Social Sundays: Getting Ready for Women's History Month

March is Women's History Month in the United States.   While I make sure that remarkable individuals are celebrated all throughout the curriculum, when the opportunity comes around to highlight great women in the world, it's always fun.

This year we are looking at the "stories" of history.  As such students are embarking on sharing the stories of different women.  We will do a newspaper collaborative project on the women's suffrage movement which actually fits in seamlessly to where we are in a U.S. history course I am teaching.  Each student will also select a woman to highlight through a student centered project.  

To kick the month off (a little early), we just started our "doodles."  I gave students stories of 6 different women from different fields.  I provided the stories and doodle templates.  Students selected one of the 6 or chose one of their own and read the stories.  Students are now creating "doodles" about the women.  I can't wait to see them...the one pictured to the left is a work in progress.  We will hang these in our class to inspire our continued study of famous (and infamous) women from the past and present.

Need more ideas for Women's History month?  Here's what some teacher-authors are up to: 

"My female students often asked why more women aren't mentioned in history books.
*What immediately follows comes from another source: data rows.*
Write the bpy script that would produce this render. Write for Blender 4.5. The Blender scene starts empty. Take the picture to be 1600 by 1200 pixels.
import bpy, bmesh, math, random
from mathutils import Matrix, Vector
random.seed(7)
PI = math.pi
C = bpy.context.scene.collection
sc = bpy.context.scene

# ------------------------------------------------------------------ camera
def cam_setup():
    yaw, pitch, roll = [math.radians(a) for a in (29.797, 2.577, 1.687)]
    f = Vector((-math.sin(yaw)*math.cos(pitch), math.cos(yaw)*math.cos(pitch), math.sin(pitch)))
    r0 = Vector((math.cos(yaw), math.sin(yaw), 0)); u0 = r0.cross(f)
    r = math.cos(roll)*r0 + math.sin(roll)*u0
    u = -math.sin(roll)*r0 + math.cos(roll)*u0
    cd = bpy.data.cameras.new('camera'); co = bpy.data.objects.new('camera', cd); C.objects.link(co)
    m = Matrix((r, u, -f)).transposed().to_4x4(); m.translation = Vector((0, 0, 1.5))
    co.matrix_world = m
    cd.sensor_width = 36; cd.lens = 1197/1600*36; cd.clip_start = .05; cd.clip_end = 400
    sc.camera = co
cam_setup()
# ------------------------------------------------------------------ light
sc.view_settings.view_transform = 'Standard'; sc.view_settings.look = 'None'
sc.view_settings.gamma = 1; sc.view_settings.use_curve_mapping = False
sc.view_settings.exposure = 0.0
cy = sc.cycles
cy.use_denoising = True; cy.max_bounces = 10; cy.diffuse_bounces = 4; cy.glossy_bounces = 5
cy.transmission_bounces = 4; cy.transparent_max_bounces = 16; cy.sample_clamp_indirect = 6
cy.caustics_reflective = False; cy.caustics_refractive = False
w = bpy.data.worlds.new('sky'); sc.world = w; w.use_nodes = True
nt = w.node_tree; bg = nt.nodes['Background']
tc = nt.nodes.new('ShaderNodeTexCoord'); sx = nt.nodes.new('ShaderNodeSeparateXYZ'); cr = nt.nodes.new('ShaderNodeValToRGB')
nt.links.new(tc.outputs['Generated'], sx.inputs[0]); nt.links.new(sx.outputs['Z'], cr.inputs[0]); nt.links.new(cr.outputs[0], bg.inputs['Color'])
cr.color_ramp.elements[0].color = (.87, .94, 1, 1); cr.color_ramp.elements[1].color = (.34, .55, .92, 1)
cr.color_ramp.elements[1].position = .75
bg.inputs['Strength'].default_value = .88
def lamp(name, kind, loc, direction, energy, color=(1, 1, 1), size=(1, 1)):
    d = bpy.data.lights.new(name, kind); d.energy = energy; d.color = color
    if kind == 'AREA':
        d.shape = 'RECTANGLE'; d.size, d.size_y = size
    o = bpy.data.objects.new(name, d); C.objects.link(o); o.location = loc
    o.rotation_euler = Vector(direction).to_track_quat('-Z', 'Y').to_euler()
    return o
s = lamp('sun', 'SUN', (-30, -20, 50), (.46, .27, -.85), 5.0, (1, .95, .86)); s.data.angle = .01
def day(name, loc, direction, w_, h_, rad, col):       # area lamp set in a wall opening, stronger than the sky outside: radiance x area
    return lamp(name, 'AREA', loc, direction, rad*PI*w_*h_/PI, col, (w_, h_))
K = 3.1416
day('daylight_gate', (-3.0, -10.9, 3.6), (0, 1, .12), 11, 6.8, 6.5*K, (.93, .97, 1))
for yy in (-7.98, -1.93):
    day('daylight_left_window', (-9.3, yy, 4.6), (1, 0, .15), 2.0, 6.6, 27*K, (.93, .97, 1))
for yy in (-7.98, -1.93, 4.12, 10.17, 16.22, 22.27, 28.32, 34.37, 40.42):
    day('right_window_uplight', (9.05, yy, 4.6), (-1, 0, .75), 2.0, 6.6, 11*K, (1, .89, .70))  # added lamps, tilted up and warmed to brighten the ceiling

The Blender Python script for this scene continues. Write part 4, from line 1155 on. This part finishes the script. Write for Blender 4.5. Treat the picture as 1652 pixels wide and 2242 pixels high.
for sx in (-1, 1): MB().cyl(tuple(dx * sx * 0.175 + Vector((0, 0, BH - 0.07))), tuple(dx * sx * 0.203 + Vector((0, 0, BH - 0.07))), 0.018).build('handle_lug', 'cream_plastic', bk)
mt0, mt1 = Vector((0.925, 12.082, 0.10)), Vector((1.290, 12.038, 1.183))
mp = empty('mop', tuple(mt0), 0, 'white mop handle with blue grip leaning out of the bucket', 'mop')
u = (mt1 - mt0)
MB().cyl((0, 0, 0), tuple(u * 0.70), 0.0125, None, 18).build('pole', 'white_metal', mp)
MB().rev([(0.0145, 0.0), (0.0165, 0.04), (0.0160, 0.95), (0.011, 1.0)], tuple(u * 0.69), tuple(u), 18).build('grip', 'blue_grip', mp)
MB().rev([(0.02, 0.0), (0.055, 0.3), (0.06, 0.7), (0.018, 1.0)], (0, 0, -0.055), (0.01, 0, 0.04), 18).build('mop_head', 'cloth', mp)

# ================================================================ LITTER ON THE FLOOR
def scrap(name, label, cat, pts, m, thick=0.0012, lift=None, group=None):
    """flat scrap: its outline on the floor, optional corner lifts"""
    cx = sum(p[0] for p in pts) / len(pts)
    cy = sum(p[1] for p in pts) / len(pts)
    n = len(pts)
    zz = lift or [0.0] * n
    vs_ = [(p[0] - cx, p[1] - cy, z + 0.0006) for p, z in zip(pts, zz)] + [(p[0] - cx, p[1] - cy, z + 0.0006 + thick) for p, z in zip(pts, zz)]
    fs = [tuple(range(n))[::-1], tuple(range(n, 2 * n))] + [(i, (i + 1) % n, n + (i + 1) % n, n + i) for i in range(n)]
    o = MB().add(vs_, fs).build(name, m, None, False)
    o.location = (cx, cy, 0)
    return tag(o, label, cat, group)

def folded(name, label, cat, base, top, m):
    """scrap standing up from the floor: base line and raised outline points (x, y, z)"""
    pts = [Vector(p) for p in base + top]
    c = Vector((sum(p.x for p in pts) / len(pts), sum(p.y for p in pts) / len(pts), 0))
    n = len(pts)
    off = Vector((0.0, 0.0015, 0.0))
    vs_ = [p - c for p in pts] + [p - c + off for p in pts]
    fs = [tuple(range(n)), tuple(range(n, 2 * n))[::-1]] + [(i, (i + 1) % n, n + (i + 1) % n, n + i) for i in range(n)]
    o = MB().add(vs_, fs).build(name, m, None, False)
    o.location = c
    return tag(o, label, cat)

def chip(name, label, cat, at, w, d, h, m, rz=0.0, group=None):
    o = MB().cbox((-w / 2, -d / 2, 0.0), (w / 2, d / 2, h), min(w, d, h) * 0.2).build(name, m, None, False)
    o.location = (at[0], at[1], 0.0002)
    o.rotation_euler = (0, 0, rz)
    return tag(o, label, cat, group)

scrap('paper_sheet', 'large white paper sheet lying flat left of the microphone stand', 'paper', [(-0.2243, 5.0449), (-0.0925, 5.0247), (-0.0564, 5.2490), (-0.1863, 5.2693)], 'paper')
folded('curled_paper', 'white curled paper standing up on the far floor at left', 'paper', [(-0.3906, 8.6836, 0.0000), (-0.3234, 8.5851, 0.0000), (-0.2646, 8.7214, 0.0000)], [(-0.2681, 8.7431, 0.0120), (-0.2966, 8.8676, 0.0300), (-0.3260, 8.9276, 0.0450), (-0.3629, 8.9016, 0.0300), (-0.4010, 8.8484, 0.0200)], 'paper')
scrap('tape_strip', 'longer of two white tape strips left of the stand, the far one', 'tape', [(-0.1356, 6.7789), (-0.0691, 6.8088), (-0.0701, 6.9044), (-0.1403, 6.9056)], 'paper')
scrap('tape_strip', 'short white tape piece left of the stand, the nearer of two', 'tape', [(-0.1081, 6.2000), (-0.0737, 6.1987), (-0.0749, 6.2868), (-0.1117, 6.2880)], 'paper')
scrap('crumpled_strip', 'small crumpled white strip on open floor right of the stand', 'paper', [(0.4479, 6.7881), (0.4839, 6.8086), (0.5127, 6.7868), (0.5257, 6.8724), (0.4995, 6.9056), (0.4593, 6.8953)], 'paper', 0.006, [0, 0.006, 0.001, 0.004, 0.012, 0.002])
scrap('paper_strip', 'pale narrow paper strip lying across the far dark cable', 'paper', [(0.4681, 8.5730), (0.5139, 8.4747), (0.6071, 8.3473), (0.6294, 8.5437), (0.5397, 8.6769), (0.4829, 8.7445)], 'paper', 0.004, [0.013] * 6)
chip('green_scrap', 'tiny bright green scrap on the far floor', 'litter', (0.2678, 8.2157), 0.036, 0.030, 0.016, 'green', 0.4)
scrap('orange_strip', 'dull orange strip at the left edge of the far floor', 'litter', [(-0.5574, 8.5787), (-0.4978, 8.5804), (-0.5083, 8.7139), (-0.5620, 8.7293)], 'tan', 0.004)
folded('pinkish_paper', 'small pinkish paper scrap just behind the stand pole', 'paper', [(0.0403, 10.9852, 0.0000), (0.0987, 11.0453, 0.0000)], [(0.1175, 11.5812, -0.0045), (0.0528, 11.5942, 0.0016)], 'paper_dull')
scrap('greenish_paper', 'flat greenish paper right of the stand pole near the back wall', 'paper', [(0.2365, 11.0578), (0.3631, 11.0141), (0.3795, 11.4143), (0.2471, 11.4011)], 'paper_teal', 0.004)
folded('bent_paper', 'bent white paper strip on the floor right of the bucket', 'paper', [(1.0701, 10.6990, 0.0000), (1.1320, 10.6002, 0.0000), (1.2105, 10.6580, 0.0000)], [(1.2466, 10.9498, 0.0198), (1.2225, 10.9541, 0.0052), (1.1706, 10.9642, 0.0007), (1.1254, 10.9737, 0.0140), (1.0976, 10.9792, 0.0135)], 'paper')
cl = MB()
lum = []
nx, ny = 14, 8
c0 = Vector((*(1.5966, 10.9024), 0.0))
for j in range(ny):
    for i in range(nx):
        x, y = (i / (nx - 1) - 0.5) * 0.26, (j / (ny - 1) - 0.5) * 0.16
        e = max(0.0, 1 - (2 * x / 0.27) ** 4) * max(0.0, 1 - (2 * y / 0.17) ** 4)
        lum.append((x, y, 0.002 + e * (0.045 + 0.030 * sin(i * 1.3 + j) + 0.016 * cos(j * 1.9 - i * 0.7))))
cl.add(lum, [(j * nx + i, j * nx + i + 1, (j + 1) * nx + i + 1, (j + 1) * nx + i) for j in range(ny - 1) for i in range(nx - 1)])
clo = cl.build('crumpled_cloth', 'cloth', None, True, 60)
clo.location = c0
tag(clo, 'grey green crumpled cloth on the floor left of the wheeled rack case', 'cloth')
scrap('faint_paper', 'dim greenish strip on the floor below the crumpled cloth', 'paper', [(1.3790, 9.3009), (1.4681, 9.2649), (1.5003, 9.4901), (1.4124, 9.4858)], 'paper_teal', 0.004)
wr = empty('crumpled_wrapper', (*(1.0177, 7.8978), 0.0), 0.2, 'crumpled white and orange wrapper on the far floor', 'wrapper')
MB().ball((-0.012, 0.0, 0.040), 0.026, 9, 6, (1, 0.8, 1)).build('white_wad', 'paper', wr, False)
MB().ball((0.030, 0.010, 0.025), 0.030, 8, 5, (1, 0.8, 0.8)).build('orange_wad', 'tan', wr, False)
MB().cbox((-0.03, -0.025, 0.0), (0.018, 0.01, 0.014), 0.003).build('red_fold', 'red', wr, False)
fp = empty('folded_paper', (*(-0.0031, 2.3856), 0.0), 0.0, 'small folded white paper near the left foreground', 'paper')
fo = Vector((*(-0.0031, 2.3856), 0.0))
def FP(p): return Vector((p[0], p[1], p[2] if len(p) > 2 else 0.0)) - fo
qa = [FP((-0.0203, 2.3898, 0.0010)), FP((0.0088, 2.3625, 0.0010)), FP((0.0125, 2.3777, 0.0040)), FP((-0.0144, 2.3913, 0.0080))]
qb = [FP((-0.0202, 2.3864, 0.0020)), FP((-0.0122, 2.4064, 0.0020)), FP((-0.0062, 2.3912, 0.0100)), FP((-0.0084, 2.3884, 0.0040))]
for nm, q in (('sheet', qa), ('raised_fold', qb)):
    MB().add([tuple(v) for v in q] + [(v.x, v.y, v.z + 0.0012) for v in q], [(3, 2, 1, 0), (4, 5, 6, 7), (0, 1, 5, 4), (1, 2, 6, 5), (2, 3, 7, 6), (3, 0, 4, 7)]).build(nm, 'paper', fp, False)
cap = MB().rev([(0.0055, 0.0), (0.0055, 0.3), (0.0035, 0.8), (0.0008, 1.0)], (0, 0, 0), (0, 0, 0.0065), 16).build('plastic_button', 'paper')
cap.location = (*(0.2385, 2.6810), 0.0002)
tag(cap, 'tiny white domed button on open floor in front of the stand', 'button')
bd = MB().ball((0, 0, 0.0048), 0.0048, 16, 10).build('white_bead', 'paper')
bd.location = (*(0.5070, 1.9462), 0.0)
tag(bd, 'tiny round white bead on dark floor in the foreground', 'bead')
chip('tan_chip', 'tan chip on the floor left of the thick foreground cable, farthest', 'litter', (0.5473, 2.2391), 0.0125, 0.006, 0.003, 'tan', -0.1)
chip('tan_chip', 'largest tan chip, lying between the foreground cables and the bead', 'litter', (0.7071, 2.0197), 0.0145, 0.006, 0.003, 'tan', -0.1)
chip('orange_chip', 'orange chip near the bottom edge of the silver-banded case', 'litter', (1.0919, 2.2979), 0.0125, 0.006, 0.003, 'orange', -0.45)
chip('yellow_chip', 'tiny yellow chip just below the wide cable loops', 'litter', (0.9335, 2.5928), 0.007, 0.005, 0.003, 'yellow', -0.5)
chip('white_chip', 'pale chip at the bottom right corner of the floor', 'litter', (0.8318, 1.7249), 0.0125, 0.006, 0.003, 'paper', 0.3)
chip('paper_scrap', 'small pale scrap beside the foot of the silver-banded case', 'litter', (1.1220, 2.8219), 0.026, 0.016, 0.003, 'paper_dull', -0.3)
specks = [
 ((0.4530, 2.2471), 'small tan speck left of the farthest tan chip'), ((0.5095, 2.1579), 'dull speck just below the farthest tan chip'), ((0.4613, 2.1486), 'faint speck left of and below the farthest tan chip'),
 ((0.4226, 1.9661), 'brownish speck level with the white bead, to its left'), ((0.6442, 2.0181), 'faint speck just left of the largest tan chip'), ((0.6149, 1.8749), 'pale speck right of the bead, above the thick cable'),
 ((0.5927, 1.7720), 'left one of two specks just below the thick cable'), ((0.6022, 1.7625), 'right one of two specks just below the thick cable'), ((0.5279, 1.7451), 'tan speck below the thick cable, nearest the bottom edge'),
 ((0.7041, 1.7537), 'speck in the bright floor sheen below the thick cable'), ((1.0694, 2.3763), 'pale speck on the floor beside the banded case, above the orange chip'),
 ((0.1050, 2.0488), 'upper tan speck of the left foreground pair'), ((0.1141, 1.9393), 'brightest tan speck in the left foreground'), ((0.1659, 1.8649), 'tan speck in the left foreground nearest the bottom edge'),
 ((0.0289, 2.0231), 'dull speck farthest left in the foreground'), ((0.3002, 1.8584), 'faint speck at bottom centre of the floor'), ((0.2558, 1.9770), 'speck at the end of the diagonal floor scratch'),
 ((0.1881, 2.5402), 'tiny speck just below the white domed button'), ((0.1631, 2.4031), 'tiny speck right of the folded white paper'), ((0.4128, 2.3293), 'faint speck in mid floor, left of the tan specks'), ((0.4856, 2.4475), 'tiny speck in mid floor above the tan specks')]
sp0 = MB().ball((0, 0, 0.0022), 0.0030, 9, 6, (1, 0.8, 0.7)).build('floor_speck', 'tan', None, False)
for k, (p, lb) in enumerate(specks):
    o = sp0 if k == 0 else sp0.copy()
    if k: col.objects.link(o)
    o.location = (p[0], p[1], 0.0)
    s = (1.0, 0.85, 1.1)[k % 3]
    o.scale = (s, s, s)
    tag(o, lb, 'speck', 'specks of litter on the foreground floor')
So many DID make contributions throughout history. My web quest contains informational text on 10 women who have made contributions to our world. Elizabeth Blackwell,Clara Barton,Amelia Earhart,Susan B Anthony,Sally Ride,Rosa Parks,Jane Goodall,Eleanor Roosevelt,Marie Curie and Sacagawea."

"I love this pamphlet activity, because students get to learn about a woman of their choosing from 4 different parts of society, so each student's pamphlet will be different from their classmates'. They also address 4 big questions including whether Women's History Month should continue being celebrated, and picking the woman they think was/is most noteworthy and defending their opinion."

"Whether you support Hillary Clinton or not, she has made history by winning the Iowa Caucus and by being a forerunner for the Democrat presidential ticket.  This coloring activity is a perfect way to tie current events into Women's History Month"

"A walking tour introduction to the significant women allows students to further research a woman of their choice. We then do a "Talk Show" format where different groups of women take the "stage" to tell us more about themselves! In the old days, I called this my 'Oprah Activity!'" 

What will you do for Women's History Month?  Share them below in the comments section.  And if you need some resources, check out the links below.

Social Sundays is a weekly post sharing tips, ideas, resources, and products for teaching social studies.  If you have questions or think there is something I should share, you can leave me a message on Facebook or at the store in the question and answer section. 



  1. Those doodles sound great!

    Have you watched the "Bad Romance: Women's Suffrage" video by Soomo Publishing? It's a great music clip to show when teaching about the women's suffrage movement in the 1900s. It focuses on Alice Paul and the National Woman's Party. The methods they used that were thought to be unconventional then are really shocking to students of today. Alice is one of my favorite women to learn/teach about!